You know, I think that just as we see the benefits now from some of the changes that we've put together in our country, some in the 80s, more in the 90s, it's the changes of today that are going to bring us the benefits in 10 years time, when you look back and you've said we did it. This idea, by the way, that 150 countries in the world can have a value added or GST and that only Australia can't. This idea that it can be managed in other countries, advanced economies, but not in Australia, is the kind of argument which flies in the face of reality.

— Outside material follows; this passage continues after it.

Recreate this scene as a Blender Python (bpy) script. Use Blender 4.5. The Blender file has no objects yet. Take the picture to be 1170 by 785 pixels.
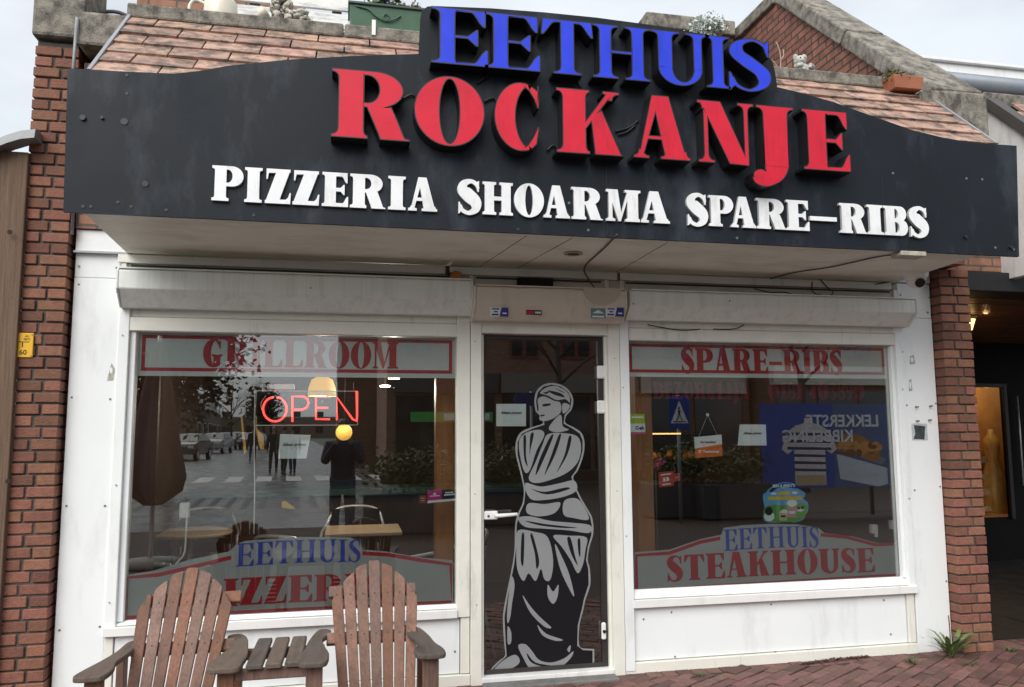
import bpy, bmesh, math, random
from mathutils import Vector, Matrix
from mathutils.geometry import delaunay_2d_cdt
random.seed(7)
SC = bpy.context.scene
COL = SC.collection
rad = math.radians

# ---------------------------------------------------------------- camera, sky, sun, exposure
F, PCX, PCY = 900.0, 585.0, 392.5            # focal length in photo pixels (photo is 1170 wide)
YAW, PITCH, ROLL = rad(11.87), rad(6.2), rad(-0.29)
CAMP = Vector((0.0, -5.161, 1.62))
_f = Vector((math.sin(YAW)*math.cos(PITCH), math.cos(YAW)*math.cos(PITCH), math.sin(PITCH)))
_r = Vector((math.cos(YAW), -math.sin(YAW), 0)); _u = _r.cross(_f)
RX = _r*math.cos(ROLL) + _u*math.sin(ROLL); UX = _u*math.cos(ROLL) - _r*math.sin(ROLL)
cam = bpy.data.cameras.new('camera'); camo = bpy.data.objects.new('camera', cam); COL.objects.link(camo)
cam.sensor_width = 36; cam.lens = 36*F/1170; cam.clip_start = 0.01; cam.clip_end = 3000
M4 = Matrix((RX, UX, -_f)).transposed().to_4x4(); M4.translation = CAMP
camo.matrix_world = M4
SC.camera = camo

SUN_EL, SUN_AZ = 42, 212        # azimuth measured from +y clockwise: the sun is behind the camera
w = bpy.data.worlds.new('World'); SC.world = w; w.use_nodes = True
nt = w.node_tree; nt.nodes.clear()
def N(nt, t, **k):
    n = nt.nodes.new(t)
    for a, b in k.items(): setattr(n, a, b)
    return n
sky = N(nt, 'ShaderNodeTexSky', sky_type='NISHITA', sun_disc=False)
sky.sun_elevation = rad(SUN_EL); sky.sun_rotation = rad(SUN_AZ); sky.air_density = 1.0; sky.dust_density = 3.0; sky.ozone_density = 1.0
hs = N(nt, 'ShaderNodeHueSaturation'); hs.inputs['Saturation'].default_value = .45
nt.links.new(sky.outputs[0], hs.inputs['Color'])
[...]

I think our prospects, the prospects that are in front of us are as good as they've been. As you look back over the 120 years of the Bulletin you'll see some things have not changed that much, as I said in my opening. And yet in many respects things have changed so greatly. But if the Bulletin wants to survive it will mirror the times. The Bulletin is not going to find a readership by going back to the masthead of 1900. It's not going to find a readership by going back to all of the points of change read out.

The Bulletin's readership is going to come by understanding where its market is going; where journalism is going; where our communities' aspirations are moving and how it can reflect them. And that's the process in relation to economic change. People say when will economic reform end? I think the truth is it just goes on. It moves on. It moves on in the tax system and when we move through the tax system we'll move on to other areas. But we'll have the comfort of knowing we didn't just take easy decisions, we took hard ones. We didn't just take short term, we took long term. We determined to set our future and to capture the potential which lies in front of us.

To the Bulletin. Well, as a practising Member of Parliament, sometimes I love you and sometimes I hate you, but I always read you. Good luck for another 120 years.